When I first got started as a photographer many years ago, I could barely afford my camera and one lens let alone another lens. Plus, zoom lenses did not exist as a viable option. That meant every lens purchase had to be considered carefully. I had to think about what focal lengths I was missing, rather than what I wanted. This point of view has helped me through the many years I have photographed as a pro even after I could more easily afford a new lens:

• Pay attention to photographs you want but can’t get because of the lenses you have. This means you are paying attention to your real needs, not the needs of someone else, a camera club, a camera sales person and so forth.

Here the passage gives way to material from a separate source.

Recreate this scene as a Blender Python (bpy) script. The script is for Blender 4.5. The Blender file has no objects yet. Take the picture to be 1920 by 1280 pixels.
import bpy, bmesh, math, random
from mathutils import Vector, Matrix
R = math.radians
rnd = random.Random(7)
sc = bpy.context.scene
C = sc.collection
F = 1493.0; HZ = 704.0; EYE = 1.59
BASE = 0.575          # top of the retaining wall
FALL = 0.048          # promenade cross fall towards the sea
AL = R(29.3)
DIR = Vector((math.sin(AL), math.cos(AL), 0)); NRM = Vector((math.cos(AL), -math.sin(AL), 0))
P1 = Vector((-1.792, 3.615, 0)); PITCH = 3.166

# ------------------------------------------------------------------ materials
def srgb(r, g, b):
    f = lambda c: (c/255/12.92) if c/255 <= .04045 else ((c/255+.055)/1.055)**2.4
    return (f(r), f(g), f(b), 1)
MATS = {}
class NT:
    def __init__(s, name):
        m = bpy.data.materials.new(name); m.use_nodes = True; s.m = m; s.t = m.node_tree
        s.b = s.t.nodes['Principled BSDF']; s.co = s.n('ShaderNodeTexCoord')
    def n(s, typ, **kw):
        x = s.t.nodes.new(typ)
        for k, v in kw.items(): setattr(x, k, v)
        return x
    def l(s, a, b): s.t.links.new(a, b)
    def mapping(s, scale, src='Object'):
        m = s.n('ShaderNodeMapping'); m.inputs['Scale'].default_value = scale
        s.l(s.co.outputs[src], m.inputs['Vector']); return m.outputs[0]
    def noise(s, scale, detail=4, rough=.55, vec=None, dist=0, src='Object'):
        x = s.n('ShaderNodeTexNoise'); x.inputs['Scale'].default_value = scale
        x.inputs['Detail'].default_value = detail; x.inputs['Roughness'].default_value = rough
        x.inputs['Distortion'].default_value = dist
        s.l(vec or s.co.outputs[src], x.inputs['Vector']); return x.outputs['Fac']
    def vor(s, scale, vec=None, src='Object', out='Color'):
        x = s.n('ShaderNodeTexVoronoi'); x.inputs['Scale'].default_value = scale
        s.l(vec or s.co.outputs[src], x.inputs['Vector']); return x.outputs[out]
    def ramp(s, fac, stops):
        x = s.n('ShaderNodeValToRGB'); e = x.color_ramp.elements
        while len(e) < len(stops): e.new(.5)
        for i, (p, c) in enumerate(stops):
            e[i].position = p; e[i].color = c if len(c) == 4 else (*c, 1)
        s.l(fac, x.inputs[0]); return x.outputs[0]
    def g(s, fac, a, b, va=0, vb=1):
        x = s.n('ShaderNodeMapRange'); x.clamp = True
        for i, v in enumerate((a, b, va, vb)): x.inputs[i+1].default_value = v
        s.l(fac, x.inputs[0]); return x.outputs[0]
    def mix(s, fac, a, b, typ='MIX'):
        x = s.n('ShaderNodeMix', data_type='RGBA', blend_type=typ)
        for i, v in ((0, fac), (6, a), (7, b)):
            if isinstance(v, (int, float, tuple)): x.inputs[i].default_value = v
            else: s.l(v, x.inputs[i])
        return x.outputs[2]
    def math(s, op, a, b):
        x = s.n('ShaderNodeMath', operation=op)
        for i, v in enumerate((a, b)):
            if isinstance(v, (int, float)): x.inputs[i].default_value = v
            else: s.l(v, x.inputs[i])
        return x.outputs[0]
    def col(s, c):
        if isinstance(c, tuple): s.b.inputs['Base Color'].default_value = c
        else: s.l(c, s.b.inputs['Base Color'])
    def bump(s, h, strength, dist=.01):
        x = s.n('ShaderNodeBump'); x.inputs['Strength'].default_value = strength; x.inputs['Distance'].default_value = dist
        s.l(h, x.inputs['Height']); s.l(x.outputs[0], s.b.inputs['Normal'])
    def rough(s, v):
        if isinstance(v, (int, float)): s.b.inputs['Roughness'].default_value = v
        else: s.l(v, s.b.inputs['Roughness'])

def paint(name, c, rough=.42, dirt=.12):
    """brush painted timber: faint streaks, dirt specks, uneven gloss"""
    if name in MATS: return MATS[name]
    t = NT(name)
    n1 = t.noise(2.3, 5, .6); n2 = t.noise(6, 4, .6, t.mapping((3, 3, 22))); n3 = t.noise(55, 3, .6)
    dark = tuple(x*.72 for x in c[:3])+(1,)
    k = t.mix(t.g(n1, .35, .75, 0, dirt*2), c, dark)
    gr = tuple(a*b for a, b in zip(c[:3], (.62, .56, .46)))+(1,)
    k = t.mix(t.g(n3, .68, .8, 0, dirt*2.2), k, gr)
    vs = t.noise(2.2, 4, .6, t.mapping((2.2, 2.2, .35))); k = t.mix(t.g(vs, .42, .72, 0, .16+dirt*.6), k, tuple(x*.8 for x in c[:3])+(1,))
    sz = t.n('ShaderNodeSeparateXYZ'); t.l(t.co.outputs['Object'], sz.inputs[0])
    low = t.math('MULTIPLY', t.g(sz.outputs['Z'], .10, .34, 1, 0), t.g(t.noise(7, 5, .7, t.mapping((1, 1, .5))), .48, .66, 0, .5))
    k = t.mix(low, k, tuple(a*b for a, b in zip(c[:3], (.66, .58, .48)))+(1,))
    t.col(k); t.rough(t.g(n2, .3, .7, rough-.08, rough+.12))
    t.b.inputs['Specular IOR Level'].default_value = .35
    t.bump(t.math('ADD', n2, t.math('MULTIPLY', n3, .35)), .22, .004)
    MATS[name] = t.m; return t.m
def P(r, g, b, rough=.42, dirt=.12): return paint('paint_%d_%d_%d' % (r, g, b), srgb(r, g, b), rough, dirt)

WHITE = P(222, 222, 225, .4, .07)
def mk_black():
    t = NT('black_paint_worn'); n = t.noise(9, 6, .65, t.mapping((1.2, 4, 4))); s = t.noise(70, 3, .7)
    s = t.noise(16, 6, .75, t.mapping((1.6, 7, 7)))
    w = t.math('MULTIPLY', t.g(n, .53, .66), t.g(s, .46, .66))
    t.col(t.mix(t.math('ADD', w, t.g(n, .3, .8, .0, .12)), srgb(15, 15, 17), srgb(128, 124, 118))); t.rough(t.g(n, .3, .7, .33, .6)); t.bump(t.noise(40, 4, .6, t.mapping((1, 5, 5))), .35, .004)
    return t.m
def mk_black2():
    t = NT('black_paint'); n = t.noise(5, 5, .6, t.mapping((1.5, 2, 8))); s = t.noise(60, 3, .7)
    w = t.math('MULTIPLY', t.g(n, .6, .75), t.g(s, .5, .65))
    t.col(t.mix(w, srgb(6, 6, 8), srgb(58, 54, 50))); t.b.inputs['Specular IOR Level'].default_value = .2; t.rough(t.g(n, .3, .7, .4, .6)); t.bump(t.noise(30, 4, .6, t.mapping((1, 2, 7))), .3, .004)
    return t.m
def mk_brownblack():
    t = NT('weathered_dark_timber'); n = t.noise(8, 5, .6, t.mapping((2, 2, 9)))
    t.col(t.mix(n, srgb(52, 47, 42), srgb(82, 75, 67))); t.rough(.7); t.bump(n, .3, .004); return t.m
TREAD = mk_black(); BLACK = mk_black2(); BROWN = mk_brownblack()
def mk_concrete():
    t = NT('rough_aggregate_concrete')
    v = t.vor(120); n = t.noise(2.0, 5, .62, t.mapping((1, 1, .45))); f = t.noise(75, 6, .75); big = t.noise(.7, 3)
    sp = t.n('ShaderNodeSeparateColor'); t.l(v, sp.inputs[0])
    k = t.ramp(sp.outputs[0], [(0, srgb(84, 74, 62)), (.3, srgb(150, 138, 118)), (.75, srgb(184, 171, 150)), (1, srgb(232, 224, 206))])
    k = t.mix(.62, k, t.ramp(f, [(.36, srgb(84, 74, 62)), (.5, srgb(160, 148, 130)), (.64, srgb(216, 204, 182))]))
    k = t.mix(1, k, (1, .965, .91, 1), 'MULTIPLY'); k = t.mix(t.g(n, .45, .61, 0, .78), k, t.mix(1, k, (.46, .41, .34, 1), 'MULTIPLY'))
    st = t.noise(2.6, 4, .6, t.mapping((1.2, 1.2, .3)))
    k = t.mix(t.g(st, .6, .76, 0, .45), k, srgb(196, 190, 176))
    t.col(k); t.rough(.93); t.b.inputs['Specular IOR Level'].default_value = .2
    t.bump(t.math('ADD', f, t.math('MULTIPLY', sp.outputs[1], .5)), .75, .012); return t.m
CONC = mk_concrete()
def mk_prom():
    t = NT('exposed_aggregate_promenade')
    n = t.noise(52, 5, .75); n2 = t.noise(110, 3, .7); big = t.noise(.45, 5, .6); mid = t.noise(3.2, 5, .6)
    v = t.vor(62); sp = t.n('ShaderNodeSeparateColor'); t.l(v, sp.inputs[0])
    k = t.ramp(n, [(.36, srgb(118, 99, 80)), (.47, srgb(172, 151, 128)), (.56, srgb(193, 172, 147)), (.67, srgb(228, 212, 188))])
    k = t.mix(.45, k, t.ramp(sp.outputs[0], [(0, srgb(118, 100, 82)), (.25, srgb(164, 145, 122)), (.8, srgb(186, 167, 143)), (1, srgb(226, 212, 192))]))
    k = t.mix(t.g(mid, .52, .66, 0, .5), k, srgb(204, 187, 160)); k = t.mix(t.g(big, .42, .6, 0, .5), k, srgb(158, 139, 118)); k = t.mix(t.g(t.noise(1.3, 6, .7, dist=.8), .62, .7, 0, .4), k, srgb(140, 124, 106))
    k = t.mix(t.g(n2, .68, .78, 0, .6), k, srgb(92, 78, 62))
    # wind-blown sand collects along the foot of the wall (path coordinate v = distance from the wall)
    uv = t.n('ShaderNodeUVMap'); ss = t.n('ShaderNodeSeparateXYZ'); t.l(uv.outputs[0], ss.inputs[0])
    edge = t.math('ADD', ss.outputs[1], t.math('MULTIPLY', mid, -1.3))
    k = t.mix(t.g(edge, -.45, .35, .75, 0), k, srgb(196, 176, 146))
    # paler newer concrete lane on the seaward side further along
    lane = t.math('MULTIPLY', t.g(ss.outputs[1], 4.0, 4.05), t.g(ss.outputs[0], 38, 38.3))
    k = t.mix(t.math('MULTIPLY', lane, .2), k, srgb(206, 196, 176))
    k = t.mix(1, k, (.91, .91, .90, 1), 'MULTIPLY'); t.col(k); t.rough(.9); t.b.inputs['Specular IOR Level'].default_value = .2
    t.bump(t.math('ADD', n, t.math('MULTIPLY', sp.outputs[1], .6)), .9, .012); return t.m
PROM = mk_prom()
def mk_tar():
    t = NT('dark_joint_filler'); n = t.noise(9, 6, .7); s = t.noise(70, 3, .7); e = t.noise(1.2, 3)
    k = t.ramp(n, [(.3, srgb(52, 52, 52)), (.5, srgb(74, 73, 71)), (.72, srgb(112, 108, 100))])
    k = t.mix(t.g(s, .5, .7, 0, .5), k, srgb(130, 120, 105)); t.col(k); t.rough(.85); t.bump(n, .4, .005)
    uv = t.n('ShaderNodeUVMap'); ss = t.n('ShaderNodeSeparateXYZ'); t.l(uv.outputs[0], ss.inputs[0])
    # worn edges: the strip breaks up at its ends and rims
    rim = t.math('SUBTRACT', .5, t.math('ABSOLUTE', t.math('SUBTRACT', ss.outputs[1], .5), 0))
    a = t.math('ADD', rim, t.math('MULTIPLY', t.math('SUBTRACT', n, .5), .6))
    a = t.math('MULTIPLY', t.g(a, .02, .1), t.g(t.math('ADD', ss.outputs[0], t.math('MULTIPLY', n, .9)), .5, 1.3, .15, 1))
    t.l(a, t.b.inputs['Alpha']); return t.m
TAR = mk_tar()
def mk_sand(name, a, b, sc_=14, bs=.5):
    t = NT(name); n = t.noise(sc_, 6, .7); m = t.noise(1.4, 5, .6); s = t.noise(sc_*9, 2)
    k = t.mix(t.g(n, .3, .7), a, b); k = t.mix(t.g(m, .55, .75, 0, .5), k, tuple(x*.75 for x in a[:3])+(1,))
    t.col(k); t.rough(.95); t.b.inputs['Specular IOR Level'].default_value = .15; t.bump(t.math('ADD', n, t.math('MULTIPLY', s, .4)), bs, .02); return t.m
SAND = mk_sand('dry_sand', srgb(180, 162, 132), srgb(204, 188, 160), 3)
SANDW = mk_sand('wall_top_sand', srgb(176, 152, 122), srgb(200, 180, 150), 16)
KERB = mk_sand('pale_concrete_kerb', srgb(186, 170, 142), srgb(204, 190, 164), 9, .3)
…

Do you constantly wish you could get a closer shot of your subject when you cannot get close? That means you need a telephoto. Do you constantly wish you could get a wider shot of something but you can’t back up enough to get it in? Then you need a wide-angle.

ISO 100, 1/40, f/13, 400mm (APS-C)
Without a telephoto lens, I would have been severely limited in photographing this green heron.

Lens or focal length

Commonly, photographers interchange focal length and lens when talking about this subject. So I might mention a 24mm focal length or a 24mm lens, or a wide-angle focal length or a wide-angle lens. I discovered from my classes at that sometimes students new to photography thought that they had to have a specific wide-angle lens, for example, even though they might have a zoom lens that included that wide-angle focal length. So regardless if you have a 24mm lens or a 24mm focal length on your zoom, they are the same and they are both 24mm lenses. It is just that the zoom includes more than one focal length.

Can’t decide? What about the super range zooms?

Most cameras have the possibility of using a compact, extreme range zoom that goes from wide-angle to very strong telephoto in one lens. These offer the ability to carry a lot of focal lengths in one lens and can be great travel lenses. I will be talking more about them in Chapter 3, Zooms versus Prime Lenses. For now, though, be aware that there are trade-offs with these lenses that may make them inappropriate for you. These include a small maximum aperture, especially for the telephoto, that makes them hard to use in anything except bright light.


Price alone is not always an indicator of lens quality. The price of a lens is affected by many things. A big lens for a 35mm-full-frame camera will immediately be larger and more expensive than the same equivalent quality lens for Micro Four Thirds (MFT). This is because the optics must be bigger to deal with the larger format size, and as optics get physically larger, they become more expensive to gain the best image quality.